Our landlord was Maurice Gordon, one of the most notorious slumlords of the era.

And, guess what? We knew he was a slumlord before we signed the lease, which just goes to show you that even before the days of social media, it was possible to actually know stuff.

Despite what we knew about Maurice Gordon, but he was pretty much the only game in that part of town, and all our other off-campus going friends were snapping up apartments on Queensbury and Peterborough Streets. So we did, too.

If this had been the age of social media, we might have had something to say.

Sure, they had painted the rooms before we moved in, but they hadn’t cleaned a lick.

Under the claw-foot bathtub, we found dust kitties the size of coon cats, and all sorts of empty liquor bottles.

The stove/oven was a relic from the 1920’s – a little enamel number on spindly legs called the Detroit Jewel. It was replaced somewhat early on, but it took a while to get a real refrigerator with an actual freezer to replace the archaic fridge (same era as the Detroit Jewel; a one step improvement over an ice-box). Of course, the old fridge was replaced with a new fridge that didn’t work.

Our complaints to the landlord fell on deaf ears, so my roommate and I took that train down to Dedham (I think), where there was some sort of GE appliance facility. After going haywire for a bit in front of a kindly manager, we got a fridge that worked.

I am blocking out what the floor in the kitchen originally looked like. All I remember is that we bought a blue and green linoleum rug remnant, which my roommate’s boyfriend – now husband – put down for us.

I remember Tommy going the extra mile to edge it with wood trimming, which he painted. (Hey, Tom, did I ever thank you for that?)

Our trash was thrown down a chute in the hall, which blasted out hot air when you opened the chute’s door. In my mind, the trash emptied directly into the furnace, but that is not, of course, possible. (At least I don’t think it is.)

The bad news was that some of the tenants left their trash outside the chute, in open paper bags.

Any wonder there were cockroaches? (I guess we can’t blame Maurice Gordon for  that.)

Once we settled in and got the appliances worked out, I don’t remember actually calling the landlord for anything. We were pretty self-sufficient. We knew how to use a toilet plunger, and Tommy – who was up most weekends – was plenty handy.

The place was a dump, but the public areas weren’t that bad. The front area – some grass and a walk – was reasonably well kept up. We were ultra neat and ultra clean in our own cozy little apartment.  (Although the one and only time my father saw the place, a few months before he died, we had to step over a drunk sleeping in the entry way to get into the building.)

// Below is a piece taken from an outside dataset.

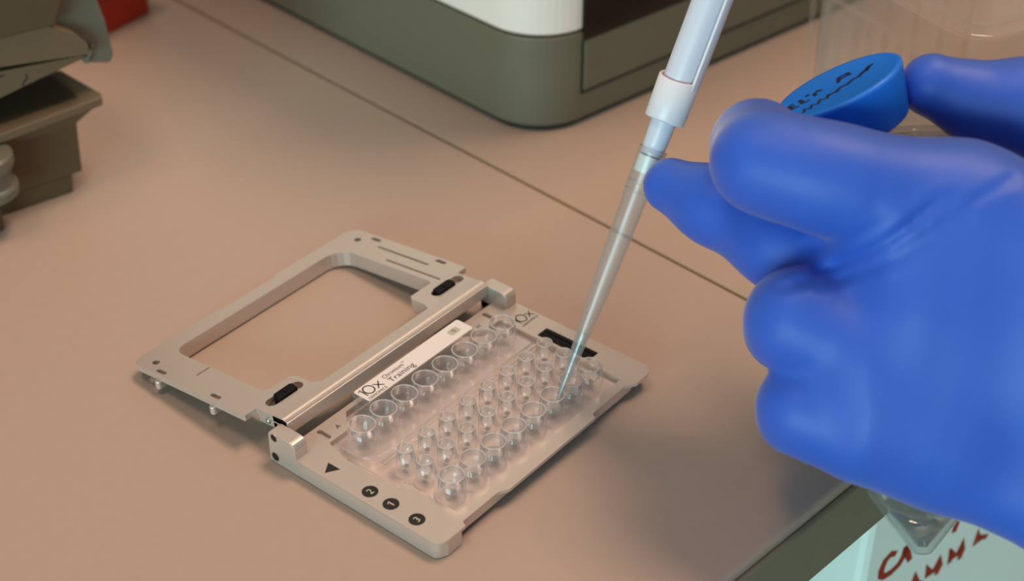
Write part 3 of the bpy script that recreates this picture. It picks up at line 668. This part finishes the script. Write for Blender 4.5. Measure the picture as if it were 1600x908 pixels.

Anyway, Joyce and didn’t really have much to complain about, but I’m quite sure that if the blogosphere had existed when I was in college, I would have gone to town on the move-in condition of the place and about our quest to acquire a fridge that worked.

Good luck to Maurice Gordon if he’s tried to collect $10K from us. He was lucky to get the $150 a month we paid him. Two bedroom flats in that area now go for $2-$3k. Even with inflation, that’s lot of money, so I suspect that expectations are higher than ours were. Which is probably true of Windemere Cay tenants as well.

As it turns out, Windemere Cay has rescinded the $10K gag order, claiming it had been put in place by earlier management.

But what were they thinking to begin with?

They should have just done what sensible companies do when they’re criticized in social media: a) calmly reply to the complaint; and b) if it’s your fault, do something about it or suffer the consequences, which will include more bad social media, in which folks challenge every calm reply you’ve given, claiming that you’re nothing other than a big bad of lying wind.

Did Windemere Cay actually think that the threat of the $10K fine was going to work? That there aren’t workarounds – as in ‘my friend lives in Windemere Cay…’ for someone who really wants to get after you?

I understand that it’s difficult to deal with online complaints, which may not always be legitimate and are generally anonymous, which no doubt makes some people more spiteful than they would be if there name were attached.

But the complete and utter stupidity of trying to stop the tsunami of social media by imposing an unenforceable fine on someone for participating in it.